Exercise objective: Transcribe the stretch of entries below from the line with "BEAM = mat('beam_paint', '#4c4c41', .7, noise=.1);" through the line with "zt = [hz(y)", exactly and with both ends included; leave out all other lines.

start

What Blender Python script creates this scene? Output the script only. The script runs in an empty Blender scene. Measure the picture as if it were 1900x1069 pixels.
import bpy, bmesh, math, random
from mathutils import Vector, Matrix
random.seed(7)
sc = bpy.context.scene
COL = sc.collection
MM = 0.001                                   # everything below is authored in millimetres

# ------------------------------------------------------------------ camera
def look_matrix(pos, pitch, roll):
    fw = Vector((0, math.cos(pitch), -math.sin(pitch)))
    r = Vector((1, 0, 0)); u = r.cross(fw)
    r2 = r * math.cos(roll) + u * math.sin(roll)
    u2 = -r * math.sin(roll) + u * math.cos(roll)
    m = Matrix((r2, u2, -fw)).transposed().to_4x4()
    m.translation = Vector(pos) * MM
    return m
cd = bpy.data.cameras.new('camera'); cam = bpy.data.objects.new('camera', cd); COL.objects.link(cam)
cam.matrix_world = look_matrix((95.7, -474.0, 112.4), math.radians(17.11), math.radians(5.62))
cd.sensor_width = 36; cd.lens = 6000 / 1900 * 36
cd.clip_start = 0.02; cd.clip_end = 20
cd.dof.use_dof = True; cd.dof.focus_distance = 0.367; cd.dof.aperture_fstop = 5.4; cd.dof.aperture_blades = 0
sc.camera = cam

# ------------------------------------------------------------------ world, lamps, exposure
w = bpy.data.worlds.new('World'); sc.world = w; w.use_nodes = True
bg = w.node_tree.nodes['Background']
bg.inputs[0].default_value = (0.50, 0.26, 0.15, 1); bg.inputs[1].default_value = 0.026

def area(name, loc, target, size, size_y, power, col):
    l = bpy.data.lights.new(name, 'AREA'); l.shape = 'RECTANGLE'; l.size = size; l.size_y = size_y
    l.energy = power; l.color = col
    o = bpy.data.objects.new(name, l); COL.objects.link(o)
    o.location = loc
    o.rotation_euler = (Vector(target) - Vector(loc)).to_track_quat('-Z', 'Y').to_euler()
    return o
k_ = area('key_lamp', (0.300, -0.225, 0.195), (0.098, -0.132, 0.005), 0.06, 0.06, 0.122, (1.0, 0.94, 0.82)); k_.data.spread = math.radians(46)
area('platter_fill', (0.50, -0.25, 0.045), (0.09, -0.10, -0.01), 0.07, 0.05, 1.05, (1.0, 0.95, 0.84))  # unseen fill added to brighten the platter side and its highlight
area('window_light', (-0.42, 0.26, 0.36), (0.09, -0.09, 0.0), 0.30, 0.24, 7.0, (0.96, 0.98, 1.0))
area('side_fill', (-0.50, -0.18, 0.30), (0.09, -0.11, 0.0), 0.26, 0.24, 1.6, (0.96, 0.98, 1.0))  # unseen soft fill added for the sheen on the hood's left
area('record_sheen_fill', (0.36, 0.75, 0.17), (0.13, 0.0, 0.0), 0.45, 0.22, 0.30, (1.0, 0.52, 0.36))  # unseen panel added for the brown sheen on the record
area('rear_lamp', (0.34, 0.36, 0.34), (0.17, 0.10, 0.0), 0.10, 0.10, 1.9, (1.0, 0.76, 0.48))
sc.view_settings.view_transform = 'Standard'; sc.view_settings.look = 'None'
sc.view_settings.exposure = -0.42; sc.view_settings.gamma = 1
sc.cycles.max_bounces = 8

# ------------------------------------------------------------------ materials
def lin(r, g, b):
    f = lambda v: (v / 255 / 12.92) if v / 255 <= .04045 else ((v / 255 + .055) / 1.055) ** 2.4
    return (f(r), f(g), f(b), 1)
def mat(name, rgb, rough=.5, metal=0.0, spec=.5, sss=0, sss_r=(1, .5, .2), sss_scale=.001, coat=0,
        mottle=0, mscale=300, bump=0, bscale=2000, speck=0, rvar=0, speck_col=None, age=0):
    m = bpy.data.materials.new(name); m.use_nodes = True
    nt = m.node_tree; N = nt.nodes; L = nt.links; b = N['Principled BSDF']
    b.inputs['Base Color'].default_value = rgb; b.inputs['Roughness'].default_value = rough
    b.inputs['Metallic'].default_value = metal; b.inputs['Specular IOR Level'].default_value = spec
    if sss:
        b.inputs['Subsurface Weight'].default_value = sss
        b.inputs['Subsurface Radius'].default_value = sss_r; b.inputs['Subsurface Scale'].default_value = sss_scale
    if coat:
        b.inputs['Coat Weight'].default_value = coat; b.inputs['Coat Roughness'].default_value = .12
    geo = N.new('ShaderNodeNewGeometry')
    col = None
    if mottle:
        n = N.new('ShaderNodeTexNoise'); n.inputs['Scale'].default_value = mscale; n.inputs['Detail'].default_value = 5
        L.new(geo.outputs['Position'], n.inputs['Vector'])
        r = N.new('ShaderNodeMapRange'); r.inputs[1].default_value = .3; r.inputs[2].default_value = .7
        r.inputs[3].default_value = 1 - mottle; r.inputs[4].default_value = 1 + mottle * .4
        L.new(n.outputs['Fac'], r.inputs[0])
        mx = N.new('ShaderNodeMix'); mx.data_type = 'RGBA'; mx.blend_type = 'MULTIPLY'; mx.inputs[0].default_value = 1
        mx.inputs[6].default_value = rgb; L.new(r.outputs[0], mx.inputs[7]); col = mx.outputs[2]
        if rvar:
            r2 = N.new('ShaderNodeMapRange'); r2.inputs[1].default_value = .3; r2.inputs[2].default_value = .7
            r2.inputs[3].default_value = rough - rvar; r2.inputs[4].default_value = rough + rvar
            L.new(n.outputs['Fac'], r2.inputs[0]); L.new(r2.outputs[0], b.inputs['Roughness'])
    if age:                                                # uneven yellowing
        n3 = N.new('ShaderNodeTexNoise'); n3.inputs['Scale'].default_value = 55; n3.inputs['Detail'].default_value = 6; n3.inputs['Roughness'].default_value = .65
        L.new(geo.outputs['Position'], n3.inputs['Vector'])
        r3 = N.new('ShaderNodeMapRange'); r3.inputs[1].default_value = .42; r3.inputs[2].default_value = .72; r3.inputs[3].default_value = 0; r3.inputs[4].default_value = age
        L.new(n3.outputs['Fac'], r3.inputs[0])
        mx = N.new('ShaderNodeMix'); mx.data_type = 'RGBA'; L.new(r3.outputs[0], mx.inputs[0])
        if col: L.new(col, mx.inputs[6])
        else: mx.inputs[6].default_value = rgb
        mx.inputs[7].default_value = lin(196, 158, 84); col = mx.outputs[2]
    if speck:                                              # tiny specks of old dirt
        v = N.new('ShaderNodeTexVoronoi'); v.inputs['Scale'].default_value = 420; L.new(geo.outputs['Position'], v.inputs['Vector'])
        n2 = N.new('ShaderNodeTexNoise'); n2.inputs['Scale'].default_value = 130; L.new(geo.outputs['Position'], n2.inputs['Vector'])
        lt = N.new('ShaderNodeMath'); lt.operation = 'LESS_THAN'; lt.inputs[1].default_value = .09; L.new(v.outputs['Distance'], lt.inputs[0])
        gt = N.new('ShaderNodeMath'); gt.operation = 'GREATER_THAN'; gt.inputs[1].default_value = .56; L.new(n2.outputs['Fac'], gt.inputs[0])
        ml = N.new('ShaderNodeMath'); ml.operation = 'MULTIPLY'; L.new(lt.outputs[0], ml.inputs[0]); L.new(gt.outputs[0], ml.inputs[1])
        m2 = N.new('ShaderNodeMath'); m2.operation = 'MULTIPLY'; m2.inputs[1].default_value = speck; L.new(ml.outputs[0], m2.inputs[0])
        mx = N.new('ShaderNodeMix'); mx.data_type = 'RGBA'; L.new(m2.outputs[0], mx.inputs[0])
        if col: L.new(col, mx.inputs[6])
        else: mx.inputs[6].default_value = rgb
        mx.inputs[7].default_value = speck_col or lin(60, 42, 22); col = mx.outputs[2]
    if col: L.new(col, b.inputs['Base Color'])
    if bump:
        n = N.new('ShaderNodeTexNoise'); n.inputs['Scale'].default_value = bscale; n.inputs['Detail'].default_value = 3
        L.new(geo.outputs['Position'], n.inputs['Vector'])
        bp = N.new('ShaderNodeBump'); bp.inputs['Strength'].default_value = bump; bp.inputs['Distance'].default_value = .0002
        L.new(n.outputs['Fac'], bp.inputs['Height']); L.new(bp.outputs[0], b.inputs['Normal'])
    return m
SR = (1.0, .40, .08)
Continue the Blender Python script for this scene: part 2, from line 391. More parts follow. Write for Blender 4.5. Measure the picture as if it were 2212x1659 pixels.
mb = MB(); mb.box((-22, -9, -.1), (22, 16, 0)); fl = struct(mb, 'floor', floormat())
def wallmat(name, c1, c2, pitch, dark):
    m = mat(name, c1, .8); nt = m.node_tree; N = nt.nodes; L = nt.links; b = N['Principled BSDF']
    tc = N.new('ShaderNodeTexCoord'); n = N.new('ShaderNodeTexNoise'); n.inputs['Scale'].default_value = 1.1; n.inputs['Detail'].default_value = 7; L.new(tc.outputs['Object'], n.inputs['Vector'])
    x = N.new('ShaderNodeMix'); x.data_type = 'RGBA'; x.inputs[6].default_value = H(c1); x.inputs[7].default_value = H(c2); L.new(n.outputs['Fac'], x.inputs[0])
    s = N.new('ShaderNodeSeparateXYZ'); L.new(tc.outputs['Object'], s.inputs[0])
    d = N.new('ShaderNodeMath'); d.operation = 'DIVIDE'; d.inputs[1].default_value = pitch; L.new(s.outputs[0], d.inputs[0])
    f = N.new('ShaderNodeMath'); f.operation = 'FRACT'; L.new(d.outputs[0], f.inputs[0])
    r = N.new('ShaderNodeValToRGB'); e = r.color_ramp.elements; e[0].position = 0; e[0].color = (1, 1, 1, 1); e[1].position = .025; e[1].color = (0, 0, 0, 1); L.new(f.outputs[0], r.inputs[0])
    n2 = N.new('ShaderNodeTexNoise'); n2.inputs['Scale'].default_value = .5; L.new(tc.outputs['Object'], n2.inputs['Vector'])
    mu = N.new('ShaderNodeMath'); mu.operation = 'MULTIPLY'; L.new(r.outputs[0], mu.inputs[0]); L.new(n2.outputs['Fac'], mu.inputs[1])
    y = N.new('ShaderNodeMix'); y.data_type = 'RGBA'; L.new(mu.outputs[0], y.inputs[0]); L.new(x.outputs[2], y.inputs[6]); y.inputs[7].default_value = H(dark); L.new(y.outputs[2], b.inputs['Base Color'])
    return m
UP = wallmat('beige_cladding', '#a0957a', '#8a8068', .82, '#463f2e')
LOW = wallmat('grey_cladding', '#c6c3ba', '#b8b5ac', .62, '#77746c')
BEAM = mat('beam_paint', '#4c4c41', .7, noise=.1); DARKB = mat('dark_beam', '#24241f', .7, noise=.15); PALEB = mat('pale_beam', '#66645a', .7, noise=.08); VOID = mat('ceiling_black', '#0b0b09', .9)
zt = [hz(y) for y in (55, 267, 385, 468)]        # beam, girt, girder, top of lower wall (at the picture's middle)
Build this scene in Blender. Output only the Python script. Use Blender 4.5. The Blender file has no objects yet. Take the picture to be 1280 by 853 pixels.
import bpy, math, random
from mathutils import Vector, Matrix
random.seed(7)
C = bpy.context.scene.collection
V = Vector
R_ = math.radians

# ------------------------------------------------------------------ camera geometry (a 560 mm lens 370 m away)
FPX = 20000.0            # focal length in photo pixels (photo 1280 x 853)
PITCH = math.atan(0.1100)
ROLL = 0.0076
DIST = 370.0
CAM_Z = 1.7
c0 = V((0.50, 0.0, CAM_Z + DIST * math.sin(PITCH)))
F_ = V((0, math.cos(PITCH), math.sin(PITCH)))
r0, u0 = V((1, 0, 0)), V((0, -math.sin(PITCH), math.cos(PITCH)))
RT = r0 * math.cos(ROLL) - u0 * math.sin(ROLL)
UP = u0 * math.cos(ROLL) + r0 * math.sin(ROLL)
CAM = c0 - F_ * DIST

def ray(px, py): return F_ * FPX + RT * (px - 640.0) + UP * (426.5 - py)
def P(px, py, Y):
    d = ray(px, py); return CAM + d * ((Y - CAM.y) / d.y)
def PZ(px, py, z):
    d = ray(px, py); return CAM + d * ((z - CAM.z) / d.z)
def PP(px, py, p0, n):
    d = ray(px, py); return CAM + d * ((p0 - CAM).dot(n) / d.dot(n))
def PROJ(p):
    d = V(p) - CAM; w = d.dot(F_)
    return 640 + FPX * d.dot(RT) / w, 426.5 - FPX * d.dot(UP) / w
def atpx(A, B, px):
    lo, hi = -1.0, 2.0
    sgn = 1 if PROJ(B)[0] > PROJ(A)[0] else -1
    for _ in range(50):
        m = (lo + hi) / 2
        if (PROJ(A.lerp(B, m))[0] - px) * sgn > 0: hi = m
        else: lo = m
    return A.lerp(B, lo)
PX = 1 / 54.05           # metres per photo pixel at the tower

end

Written reply:
BEAM = mat('beam_paint', '#4c4c41', .7, noise=.1); DARKB = mat('dark_beam', '#24241f', .7, noise=.15); PALEB = mat('pale_beam', '#66645a', .7, noise=.08); VOID = mat('ceiling_black', '#0b0b09', .9)
zt = [hz(y) for y in (55, 267, 385, 468)]        # beam, girt, girder, top of lower wall (at the picture's middle)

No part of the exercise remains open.